The Broncos wisely did what they had to do to make the situation disappear. The team announced yesterday that both Russell and Heckert will be placed on suspension. Heckert will be suspended without pay for one month; Russell is out “indefinitely.”

“Although they have expressed great remorse, this in no way excuses their conduct. The decisions they made away from the workplace undermined the integrity of our organization and the NFL as well as the values instilled by Pat Bowlen during his ownership,” Broncos president Joe Ellis offered in a statement yesterday. “There is no place for drinking and driving, and we certainly expect better from those in leadership positions. The resources we make available within our organization are critically important, but there is nothing more vital than individual responsibility.”

Executive vice president of football operations John Elway wisely touched upon the topic of help.

“While Matt and Tom have apologized and taken accountability,” Elway stated, “it’s most important they take advantage of whatever help they need.”

If one had to speculate, it’s likely that both execs will complete whatever rehabilitation and legal punishment they’re given and return to work. With regard to Russell, who was given the more harsh, “indefinite” punishment, the team will monitor his progress and then – more than likely – welcome a changed man back into the fold at some point during the season.

In the meantime, fans will happily accept the manner in which the Broncos have handled the situation, and get back to thinking about the only thing that truly matters to them (let’s be honest) – the Broncos on the field.

An important dilemma in that respect has been resolved, too. On Sunday, the team finally came to terms with left tackle Ryan Clady. With an aging Peyton Manning – the ultimate lynchpin in the Broncos success – under center, Clady, a reliable, Pro Bowl-caliber player, is arguably the “next most important” player in the organization. The Broncos ponied up, giving Clady a five-year, $57 million deal with $33 million guaranteed in the first three years.

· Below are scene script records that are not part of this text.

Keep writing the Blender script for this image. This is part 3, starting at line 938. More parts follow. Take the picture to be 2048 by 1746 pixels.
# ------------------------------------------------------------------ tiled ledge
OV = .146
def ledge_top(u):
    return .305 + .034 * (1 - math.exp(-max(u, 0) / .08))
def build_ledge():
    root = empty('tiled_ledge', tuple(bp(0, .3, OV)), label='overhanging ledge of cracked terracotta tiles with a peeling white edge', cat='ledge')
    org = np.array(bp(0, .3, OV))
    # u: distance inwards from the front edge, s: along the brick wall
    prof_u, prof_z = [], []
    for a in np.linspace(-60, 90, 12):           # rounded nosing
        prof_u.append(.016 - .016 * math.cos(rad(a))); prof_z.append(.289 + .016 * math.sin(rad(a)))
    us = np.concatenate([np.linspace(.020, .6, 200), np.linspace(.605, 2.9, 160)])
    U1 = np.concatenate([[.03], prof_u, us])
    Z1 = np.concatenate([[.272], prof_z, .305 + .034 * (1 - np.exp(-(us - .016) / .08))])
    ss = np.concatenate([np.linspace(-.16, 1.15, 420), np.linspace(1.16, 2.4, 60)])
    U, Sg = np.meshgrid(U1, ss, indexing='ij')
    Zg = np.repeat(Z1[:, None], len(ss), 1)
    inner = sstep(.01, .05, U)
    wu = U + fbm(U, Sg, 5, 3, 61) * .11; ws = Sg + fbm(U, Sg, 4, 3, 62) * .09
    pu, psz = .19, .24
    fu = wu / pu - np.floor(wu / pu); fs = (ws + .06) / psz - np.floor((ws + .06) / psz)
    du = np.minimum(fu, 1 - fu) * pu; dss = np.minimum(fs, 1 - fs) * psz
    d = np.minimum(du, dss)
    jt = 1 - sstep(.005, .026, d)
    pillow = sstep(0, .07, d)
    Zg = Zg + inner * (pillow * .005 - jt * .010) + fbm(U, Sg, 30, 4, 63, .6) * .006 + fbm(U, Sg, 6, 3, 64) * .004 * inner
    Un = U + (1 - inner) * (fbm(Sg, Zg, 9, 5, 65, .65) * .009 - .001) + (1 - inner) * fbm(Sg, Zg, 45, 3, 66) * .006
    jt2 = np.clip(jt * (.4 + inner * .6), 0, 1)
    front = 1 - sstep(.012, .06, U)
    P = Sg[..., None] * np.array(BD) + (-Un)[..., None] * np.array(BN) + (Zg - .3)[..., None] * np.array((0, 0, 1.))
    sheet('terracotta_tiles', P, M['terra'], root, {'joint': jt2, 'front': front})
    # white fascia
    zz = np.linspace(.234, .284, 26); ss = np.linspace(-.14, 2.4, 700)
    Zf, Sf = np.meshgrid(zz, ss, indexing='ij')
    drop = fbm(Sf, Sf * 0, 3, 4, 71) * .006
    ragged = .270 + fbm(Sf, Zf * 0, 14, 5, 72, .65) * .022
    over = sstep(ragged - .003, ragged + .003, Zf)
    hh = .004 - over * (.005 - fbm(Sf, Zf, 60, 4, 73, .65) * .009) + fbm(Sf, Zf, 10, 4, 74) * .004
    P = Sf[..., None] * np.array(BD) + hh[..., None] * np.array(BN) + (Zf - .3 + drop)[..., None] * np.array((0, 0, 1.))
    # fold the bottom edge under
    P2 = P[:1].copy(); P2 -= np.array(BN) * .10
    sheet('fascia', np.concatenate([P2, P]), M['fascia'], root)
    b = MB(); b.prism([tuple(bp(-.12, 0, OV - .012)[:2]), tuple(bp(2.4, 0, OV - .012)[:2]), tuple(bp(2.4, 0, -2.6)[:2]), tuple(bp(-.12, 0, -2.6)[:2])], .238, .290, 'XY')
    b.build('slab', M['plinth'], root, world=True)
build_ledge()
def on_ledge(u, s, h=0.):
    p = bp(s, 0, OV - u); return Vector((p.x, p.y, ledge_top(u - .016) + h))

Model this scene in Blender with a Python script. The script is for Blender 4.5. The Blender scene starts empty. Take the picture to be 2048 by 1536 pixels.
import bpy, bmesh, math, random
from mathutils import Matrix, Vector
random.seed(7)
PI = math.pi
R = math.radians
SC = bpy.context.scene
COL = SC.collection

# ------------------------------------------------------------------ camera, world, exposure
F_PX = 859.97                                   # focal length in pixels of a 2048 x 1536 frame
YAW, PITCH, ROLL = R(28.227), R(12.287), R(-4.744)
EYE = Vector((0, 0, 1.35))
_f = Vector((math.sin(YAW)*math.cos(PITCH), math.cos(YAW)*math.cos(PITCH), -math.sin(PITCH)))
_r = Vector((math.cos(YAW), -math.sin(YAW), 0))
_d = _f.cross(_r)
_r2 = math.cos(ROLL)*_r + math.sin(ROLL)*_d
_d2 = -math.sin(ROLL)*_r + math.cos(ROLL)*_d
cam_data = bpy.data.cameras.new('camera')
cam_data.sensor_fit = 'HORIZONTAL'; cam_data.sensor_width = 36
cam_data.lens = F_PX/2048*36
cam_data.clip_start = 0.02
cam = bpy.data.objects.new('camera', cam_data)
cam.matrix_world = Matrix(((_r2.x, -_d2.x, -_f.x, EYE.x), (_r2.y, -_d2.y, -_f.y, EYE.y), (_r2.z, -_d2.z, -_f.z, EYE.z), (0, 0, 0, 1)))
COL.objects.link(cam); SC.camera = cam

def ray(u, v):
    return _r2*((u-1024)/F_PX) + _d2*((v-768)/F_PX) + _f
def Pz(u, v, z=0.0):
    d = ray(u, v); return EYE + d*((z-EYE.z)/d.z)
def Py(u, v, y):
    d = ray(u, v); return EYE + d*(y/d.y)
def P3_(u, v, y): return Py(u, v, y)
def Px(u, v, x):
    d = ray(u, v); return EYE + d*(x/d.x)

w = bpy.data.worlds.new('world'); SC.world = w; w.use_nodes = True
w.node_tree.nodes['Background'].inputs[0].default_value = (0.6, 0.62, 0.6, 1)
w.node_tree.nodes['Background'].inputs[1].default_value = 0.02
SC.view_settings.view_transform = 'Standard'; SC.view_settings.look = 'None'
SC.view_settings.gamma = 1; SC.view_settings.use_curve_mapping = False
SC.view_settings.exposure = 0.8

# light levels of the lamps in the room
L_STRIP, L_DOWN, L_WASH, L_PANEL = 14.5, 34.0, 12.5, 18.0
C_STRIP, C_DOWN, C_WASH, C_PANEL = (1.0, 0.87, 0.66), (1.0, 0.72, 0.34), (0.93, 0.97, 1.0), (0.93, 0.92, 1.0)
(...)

The collective sigh of relief that followed the Clady signing nearly drowned out the background noise still humming from the previous week’s bad news. By taking care of the organization’s “biggest” issue, its “ugliest” issue was immediately bumped from the headlines. And on the heels of the announcement regarding Clady, the Broncos wisely put the Russell and Heckert situations to bed.

In the blink of an eye, the two problems were solved. The fact that the Broncos effectively addressed each of these matters, and perhaps the timing in which they addressed them, says a lot. The team’s actions indicate that the opinion of the fanbase is valued; the Broncos listened to their fans and acted accordingly.

By swiftly dealing with Russell and Heckert, a potential distraction was taken off the table. By opening up Pat Bowlen’s checkbook for Clady (in a major way), that distraction was removed as well. By the time training camp comes along, all of those situations will be old news. There will be no annoying questions for everyone to dance around.

The bad press from just a week ago is already dead and gone. But more importantly, the manner in which these prickly situations were handled says that Broncos are only concerned about one thing this season – winning.